Economiquement : comme l’on sait que le secteur privé ne sait seul gérer un tel méga-projet, la fusion est expérimentée au plan international avec l’appui financier de nombreux états. Comme le montre cette émanation du Traité Européen EURATOM, joliment nommé Fusion for Energy (F4E). Comme souvent, le budget glisse, s’allonge autant que les retards de la construction. Mais les mètres cubes de béton ont coulé, alors si les ingénieurs du nucléaire s’impatientent, ceux du génie civil sont ravis…
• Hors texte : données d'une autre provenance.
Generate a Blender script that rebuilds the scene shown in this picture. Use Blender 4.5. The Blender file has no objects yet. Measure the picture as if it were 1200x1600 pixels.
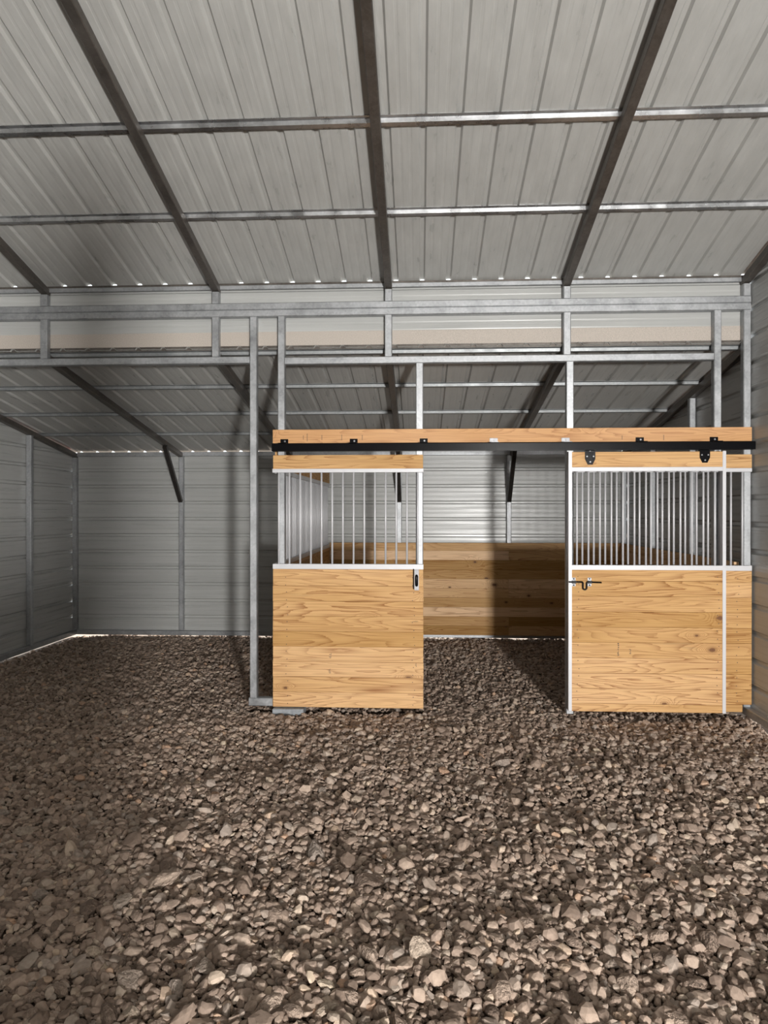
import bpy, bmesh, math, random
import numpy as np
from mathutils import Vector, Matrix

random.seed(7)
rng = np.random.default_rng(11)
S = bpy.context.scene
COL = S.collection

# ------------------------------------------------------------------ camera
F = 1108.0                                   # focal length in pixels of the 1200x1600 frame
CX, CY, CZ, YAW, TILT = 0.098, -6.174, 1.74, 0.0506, 0.002
cam = bpy.data.cameras.new('camera')
cam.sensor_fit = 'VERTICAL'; cam.sensor_height = 36.0; cam.lens = 36.0 * F / 1600.0
cam.clip_start = 0.05
camo = bpy.data.objects.new('camera', cam); COL.objects.link(camo)
camo.location = (CX, CY, CZ); camo.rotation_euler = (math.pi / 2 - TILT, 0, YAW)
S.camera = camo

# ------------------------------------------------------------------ sky, sun, window light, exposure
world = bpy.data.worlds.new('sky'); S.world = world; world.use_nodes = True
wb = world.node_tree.nodes['Background']
wb.inputs[0].default_value = (0.92, 0.97, 1.0, 1); wb.inputs[1].default_value = 2.2
sun = bpy.data.lights.new('sun', 'SUN'); sun.energy = 5.0; sun.angle = 0.01; sun.color = (1, .93, .82)
suno = bpy.data.objects.new('sun', sun); COL.objects.link(suno)
suno.rotation_euler = Vector((-0.88, -0.22, -0.36)).to_track_quat('-Z', 'Y').to_euler()
key = bpy.data.lights.new('window_daylight', 'AREA'); key.shape = 'RECTANGLE'
key.size = 0.42; key.size_y = 0.5; key.energy = 1120; key.color = (1, .98, .95)
keyo = bpy.data.objects.new('window_daylight', key); COL.objects.link(keyo)
keyo.location = (2.2, -11.0, 1.28)
keyo.rotation_euler = Vector((-0.14, 1, 0.1)).to_track_quat('-Z', 'Y').to_euler()
S.view_settings.view_transform = 'Standard'; S.view_settings.look = 'None'
S.view_settings.exposure = 0.0; S.view_settings.gamma = 1.0
S.view_settings.use_curve_mapping = False


def at(u, v, Y):
    """point of the plane y = Y that the photograph shows at pixel (u, v)"""
    a = (u - 600) / F; b = -(v - 800) / F - TILT
    dx = a * math.cos(YAW) - math.sin(YAW); dy = a * math.sin(YAW) + math.cos(YAW)
    t = (Y - CY) / dy
    return CX + dx * t, CZ + b * t


# ------------------------------------------------------------------ materials
class NT:
    def __init__(self, name):
        self.m = bpy.data.materials.new(name); self.m.use_nodes = True
        self.t = self.m.node_tree; self.b = self.t.nodes['Principled BSDF']
    def n(self, kind, **kw):
        x = self.t.nodes.new(kind)
        for k, v in kw.items(): setattr(x, k, v)
        return x
    def set(self, sock, v):
        if isinstance(v, (int, float, tuple, list)): sock.default_value = v
        else: self.t.links.new(v, sock)
    def math(self, op, a, b=0.0, c=None):
        x = self.n('ShaderNodeMath', operation=op)
        self.set(x.inputs[0], a); self.set(x.inputs[1], b)
        if c is not None: self.set(x.inputs[2], c)
        return x.outputs[0]
    def vmath(self, op, a, b):
        x = self.n('ShaderNodeVectorMath', operation=op)
        self.set(x.inputs[0], a); self.set(x.inputs[1], b)
        return x.outputs[0]
    def noise(self, vec, scale, detail=2.0, rough=.5):
        x = self.n('ShaderNodeTexNoise')
        self.set(x.inputs['Vector'], vec); x.inputs['Scale'].default_value = scale
        x.inputs['Detail'].default_value = detail; x.inputs['Roughness'].default_value = rough
        return x.outputs['Fac']
    def ramp(self, fac, stops, interp='LINEAR'):
        x = self.n('ShaderNodeValToRGB'); x.color_ramp.interpolation = interp
        e = x.color_ramp.elements
        while len(e) < len(stops): e.new(.5)
        for i, (p, c) in enumerate(stops):
            e[i].position = p; e[i].color = (*c, 1) if len(c) == 3 else c
        self.set(x.inputs[0], fac)
        return x.outputs[0]
    def mix(self, fac, a, b, blend='MIX'):
        x = self.n('ShaderNodeMix', data_type='RGBA', blend_type=blend)
        self.set(x.inputs[0], fac)
        self.set(x.inputs[6], (*a, 1) if isinstance(a, tuple) and len(a) == 3 else a)
        self.set(x.inputs[7], (*b, 1) if isinstance(b, tuple) and len(b) == 3 else b)
        return x.outputs[2]
    def rng(self, v, a, b, c, d, smooth=False):
        x = self.n('ShaderNodeMapRange')
        if smooth: x.interpolation_type = 'SMOOTHSTEP'
        self.set(x.inputs[0], v)
        for i, q in enumerate((a, b, c, d)): x.inputs[i + 1].default_value = q
        return x.outputs[0]
    def coord(self): return self.n('ShaderNodeTexCoord').outputs['Object']
    def rand(self): return self.n('ShaderNodeObjectInfo').outputs['Random']
    def bump(self, h, strength, dist):
        x = self.n('ShaderNodeBump'); x.inputs['Strength'].default_value = strength
        x.inputs['Distance'].default_value = dist
        self.set(x.inputs['Height'], h); self.t.links.new(x.outputs[0], self.b.inputs['Normal'])
    def out(self, col, rough=.5, metal=0.0, spec=.5):
        self.set(self.b.inputs['Base Color'], (*col, 1) if isinstance(col, tuple) and len(col) == 3 else col)
        self.set(self.b.inputs['Roughness'], rough); self.set(self.b.inputs['Metallic'], metal)
        self.b.inputs['Specular IOR Level'].default_value = spec
        return self.m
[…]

Socialement : malgré les déclarations d’un concurrent d’Areva, avec l’hypothétique fusion nucléaire nous nous embarquons une fois de plus dans une exploitation hypercentralisée, au détriment de la création d’emploi et du contrôle citoyen. Car partout sur terre, de la France au Japon, on connaît tristement l’omerta qui entoure le secteur de l’énergie nucléaire. Les citoyens et la démocratie sont bafoués par un déficit chronique de transparence. La gestion des centrales nucléaires est un modèle d’obscurantisme et de sous-traitance en chaîne qui brise les liens de la responsabilité de l’entreprise exploitante.
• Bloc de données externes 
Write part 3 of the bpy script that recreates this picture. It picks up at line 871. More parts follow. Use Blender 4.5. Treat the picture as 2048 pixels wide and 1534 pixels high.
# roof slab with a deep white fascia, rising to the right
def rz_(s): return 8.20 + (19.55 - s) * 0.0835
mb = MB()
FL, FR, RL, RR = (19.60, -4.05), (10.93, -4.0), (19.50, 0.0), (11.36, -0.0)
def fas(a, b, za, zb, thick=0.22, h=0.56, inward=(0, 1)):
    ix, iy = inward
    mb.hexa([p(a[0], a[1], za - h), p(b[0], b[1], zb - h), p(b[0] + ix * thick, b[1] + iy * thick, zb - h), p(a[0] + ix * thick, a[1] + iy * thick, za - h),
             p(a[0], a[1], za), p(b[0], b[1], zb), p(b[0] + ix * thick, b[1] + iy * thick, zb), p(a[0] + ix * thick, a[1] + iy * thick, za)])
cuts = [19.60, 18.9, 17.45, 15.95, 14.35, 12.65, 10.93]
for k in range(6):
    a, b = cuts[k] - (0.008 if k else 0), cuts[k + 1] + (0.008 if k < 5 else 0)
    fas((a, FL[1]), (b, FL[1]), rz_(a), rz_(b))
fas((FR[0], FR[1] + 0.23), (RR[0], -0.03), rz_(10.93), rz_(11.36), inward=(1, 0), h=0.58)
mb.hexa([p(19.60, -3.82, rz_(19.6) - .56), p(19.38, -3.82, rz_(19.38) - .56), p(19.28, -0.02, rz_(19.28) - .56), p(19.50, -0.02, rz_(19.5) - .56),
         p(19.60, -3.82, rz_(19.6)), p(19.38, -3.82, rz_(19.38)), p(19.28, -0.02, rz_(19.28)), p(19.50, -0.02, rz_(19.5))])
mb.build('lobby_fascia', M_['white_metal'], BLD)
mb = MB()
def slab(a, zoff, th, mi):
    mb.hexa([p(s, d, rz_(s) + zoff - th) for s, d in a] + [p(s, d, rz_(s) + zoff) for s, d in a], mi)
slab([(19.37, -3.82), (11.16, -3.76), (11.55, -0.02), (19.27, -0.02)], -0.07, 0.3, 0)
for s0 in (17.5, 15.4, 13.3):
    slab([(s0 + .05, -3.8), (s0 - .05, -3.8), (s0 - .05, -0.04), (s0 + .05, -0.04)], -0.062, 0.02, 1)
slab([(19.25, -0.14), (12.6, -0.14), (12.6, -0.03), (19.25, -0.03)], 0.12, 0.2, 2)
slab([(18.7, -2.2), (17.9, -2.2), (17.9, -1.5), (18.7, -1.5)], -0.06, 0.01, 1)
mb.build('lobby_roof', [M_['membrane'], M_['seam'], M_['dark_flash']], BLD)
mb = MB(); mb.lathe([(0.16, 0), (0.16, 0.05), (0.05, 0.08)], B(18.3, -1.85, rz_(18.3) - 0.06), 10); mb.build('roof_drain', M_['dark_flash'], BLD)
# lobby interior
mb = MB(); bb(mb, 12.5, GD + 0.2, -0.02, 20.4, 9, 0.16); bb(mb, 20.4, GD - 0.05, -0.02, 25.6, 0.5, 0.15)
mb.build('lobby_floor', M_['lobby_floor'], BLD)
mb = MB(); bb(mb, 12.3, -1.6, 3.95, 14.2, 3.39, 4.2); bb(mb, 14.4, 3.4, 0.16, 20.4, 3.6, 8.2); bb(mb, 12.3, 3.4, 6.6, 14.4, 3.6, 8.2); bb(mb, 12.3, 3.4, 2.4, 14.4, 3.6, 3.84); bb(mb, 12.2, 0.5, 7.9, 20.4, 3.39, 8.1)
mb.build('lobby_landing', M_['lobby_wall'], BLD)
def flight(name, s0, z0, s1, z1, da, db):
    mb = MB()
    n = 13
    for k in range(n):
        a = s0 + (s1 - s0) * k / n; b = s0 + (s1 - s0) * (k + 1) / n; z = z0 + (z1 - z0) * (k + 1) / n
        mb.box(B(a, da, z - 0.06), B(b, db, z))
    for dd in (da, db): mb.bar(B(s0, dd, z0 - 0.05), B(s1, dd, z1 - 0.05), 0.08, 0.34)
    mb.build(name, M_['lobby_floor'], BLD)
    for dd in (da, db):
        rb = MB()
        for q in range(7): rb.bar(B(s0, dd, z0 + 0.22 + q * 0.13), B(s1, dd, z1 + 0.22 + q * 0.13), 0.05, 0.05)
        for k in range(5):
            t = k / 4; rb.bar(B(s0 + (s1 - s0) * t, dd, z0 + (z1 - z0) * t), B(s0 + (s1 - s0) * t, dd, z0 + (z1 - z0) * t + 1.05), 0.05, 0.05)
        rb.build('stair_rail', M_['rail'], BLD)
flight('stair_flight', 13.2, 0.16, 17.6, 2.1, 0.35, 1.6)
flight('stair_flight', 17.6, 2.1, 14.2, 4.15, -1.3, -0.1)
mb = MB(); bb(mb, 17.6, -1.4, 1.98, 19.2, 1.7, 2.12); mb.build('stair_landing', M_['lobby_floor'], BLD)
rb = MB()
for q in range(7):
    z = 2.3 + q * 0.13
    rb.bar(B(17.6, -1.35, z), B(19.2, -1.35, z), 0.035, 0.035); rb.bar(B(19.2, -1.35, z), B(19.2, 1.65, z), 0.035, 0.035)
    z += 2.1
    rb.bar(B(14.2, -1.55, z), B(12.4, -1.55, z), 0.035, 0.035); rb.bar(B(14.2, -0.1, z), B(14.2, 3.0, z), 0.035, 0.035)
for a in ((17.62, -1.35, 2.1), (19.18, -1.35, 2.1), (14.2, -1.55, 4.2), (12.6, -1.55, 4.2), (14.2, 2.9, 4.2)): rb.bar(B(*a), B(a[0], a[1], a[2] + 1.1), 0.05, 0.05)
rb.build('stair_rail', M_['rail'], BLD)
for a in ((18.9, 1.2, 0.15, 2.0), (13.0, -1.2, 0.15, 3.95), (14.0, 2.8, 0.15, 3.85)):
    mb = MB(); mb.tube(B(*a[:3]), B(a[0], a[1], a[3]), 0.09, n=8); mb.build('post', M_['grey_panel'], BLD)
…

Techniquement : les doutes sur la faisabilité de la fusion ont été révélés par des spécialistes du nucléaire français comme le couple Sené, membre du GSIEN (groupement de scientifiques pour l’information sur l’énergie nucléaire). Officiellement on se moque, on minimise l’information indépendante et les compétences techniques des dissidents.
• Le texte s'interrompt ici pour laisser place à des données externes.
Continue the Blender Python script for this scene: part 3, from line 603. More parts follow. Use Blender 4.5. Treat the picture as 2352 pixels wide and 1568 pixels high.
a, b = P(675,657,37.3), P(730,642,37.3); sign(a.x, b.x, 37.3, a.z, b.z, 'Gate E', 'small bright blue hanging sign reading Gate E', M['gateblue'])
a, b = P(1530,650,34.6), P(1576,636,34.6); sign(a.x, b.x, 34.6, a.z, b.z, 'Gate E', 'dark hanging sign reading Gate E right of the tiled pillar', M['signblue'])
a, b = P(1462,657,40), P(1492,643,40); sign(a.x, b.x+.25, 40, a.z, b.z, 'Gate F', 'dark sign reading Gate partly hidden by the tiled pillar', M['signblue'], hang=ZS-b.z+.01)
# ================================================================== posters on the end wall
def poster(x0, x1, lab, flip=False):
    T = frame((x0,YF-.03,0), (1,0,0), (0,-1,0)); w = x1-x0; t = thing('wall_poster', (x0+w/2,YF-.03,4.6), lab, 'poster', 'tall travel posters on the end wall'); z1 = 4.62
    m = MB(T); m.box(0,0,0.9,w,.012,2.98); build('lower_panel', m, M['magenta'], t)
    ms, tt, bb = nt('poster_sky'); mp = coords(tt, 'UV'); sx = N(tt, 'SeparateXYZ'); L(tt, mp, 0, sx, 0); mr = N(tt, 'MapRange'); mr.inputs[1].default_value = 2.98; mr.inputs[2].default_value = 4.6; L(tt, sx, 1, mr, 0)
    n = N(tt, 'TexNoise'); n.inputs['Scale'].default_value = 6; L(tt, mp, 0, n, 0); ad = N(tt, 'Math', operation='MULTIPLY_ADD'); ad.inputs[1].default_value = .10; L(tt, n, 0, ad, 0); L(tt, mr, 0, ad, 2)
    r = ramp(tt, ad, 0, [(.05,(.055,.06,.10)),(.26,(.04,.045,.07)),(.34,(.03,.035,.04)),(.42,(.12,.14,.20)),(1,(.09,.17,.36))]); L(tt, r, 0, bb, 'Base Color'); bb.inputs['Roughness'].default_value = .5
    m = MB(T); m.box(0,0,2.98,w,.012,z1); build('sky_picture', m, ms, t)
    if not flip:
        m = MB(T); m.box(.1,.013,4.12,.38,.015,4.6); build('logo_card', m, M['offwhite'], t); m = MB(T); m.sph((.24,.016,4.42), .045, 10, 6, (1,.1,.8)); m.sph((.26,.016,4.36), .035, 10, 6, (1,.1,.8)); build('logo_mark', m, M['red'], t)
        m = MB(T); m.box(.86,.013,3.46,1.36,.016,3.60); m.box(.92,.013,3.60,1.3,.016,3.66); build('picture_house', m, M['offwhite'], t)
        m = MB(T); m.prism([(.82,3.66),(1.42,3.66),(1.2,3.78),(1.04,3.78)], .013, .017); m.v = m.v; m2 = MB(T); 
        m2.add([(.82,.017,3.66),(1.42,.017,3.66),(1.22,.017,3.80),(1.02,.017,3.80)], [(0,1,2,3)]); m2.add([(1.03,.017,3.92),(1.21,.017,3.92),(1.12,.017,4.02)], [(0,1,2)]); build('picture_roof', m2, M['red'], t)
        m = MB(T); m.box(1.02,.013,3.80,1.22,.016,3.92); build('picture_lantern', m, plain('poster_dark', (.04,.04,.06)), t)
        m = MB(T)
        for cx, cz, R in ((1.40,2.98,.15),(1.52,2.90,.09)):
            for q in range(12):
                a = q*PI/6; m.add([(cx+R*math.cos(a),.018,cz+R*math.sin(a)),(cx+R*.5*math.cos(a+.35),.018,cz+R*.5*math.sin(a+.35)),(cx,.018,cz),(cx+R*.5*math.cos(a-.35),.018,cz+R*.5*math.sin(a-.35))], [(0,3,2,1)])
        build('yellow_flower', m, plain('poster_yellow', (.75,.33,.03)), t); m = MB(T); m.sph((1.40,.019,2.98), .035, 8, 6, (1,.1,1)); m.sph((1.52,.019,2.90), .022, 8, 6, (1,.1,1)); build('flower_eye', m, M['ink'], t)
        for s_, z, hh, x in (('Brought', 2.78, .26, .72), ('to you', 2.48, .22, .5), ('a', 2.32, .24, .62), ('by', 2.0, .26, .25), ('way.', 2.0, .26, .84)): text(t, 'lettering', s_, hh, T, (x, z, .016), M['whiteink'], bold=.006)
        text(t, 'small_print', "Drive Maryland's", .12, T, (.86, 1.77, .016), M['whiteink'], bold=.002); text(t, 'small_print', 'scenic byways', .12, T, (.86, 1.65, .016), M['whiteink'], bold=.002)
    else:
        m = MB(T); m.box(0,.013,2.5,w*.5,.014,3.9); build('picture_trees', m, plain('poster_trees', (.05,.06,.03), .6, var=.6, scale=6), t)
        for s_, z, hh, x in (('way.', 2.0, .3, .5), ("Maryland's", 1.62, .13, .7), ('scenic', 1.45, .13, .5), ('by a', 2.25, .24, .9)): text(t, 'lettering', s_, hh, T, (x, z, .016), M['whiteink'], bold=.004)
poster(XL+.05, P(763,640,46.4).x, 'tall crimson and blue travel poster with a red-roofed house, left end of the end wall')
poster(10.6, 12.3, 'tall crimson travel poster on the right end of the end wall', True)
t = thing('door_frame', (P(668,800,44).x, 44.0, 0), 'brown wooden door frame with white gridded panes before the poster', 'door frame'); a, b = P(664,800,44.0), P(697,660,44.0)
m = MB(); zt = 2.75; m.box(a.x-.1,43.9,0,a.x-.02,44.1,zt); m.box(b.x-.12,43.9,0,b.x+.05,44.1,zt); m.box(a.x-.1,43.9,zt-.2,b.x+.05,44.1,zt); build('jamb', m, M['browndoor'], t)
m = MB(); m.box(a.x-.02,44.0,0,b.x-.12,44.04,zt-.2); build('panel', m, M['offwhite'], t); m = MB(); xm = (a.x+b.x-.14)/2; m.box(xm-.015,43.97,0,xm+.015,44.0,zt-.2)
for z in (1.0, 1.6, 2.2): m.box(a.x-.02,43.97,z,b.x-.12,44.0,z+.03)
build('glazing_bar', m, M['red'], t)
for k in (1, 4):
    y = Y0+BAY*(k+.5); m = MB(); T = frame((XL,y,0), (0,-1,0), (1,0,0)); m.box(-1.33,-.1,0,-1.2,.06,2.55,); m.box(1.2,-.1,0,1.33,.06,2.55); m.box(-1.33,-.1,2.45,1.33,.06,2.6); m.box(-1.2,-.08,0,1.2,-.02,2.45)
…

Alors l’entêtement actuel du côté de Paris et de Cadarache ressemble terriblement à de l’acharnement politique. Qu’on se rappelle les douces paroles du grand maître des Mines, Jean-Louis Beffa, déclarant récemment que son Corps représenté l’objectivité scientifique. Qu’il est agréable d’entendre des gens si sûrs de leur suffisance !
Émotionnellement : qu’on se rappelle le tragique enchaînement des accidents de Three Miles Island, Tchernobyl et Fukushima. Et outre ces trois catastrophes à l’impact médiatique global, des tas de bugs (fuites et pannes, utilisations hasardeuses de déchets) plus ou moins affolants pour les riverains et pour le grand public. Mais media à l’appui, on minimise toujours. La France ou la Belgique ne sont pas épargnés mais restent droits dans leurs bottes, feignant l’absence de risques pour la population. Mais les hauts responsables craignent les mouvements de panique et les peurs jugées irrationnelles. Alors officiellement il s’agit toujours de rassurer, même si aucune personne sensée n’osera affirmer que le risque zéro existe. Emotions positives aussi, comme ce site d’information sur la fusion nucléaire qui annonce l’arrivée de l’énergie du soleil sur terre. Un événement galactique à portée de mains ! Sauf qu’encore une fois, l’on ne fait que construire un « démonstrateur », que son coût pharaonique freine automatiquement le financement de recherches alternatives notamment envers les énergies renouvelables. Et si l’on omet les données financières qui fâchent, reste le délai. Ainsi apprend-on que F4E, l’organisme européen impliqué dans le projet ITER, a été créé en 2007 pour une durée de 35 ans. 35 ans, cela nous mène à 2042. Et après, peut-être pourra-t-on industrialiser, donc produire enfin cette si chère énergie… Mais en attendant ne bougez pas, laissez-nous faire ! On va trouver une solution, La solution (voir sur fusionforenergy.europa.eu).
Finalement, et puisque le suspense reste entier sur l’avenir de la fusion nucléaire artificielle, l’on ne peut qu’être partagé entre espoir et désespoir. Entre l’espoir que le génie humain nous sorte de l’impasse énergétique dans laquelle nous sommes actuellement prisonniers, et le désespoir que traduit cet énième délire politique mondialisé, dont la prétention n’a d’égal que la naïveté intellectuelle.